Gyanendra is counting on the continued backing of the R.N.A., military aid from Beijing to make up for New Delhi's suspension and residual popular commitment to the monarchy.

At present, it is impossible to predict who will emerge on top or whether there will eventually be a compromise between two or among all of the parties.

The Bottom Line

New Delhi, which counts Nepal within its sphere of influence -- due to its preponderant economic power in the country, cultural affinities and strategic advantages -- has been most severely impacted by the crisis. Indian analysts report on a power struggle in New Delhi between the Ministry of External Affairs, which backs the parliamentary parties and their efforts to negotiate with the Maoists, and the Home and Defense Ministries, which place their bets on Gyanendra, fearing a Maoist takeover and a spread of Maoist insurgencies into India, exacerbated by border insecurity. Thus far, New Delhi has chosen to back the parliamentary parties, but there is no assurance that the strategy will succeed or that it can be pursued effectively given intra-governmental conflicts.

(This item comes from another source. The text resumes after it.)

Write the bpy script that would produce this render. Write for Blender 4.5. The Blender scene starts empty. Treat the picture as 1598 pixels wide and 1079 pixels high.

As New Delhi faces hard choices, Beijing has seized the opportunity to move in and offer Kathmandu arms deals, one of which has already been signed. Islamabad is rumored to be doing the same. Washington and London have been left with no option but to back New Delhi as they try to pressure Gyanendra to restore constitutional monarchy and accept international mediation to end the Maoist insurgency.

The latest moves in the new great game highlight the uncertainties and shifting opportunity structures that emerge when strategically valuable, weak states begin to implode. Beijing has nothing to lose by backing Gyanendra and will win big if he holds on to power. New Delhi, which allowed the situation to get out of control, faces the possible diminution of its influence. As the crisis has deepened, New Delhi has sent troops to Indian states bordering Nepal to contain an escalated conflict.

Uncertainty is the watchword in Nepal, where much depends on how the parliamentary coalition plays its hand as it seeks to finesse the Maoists and the king.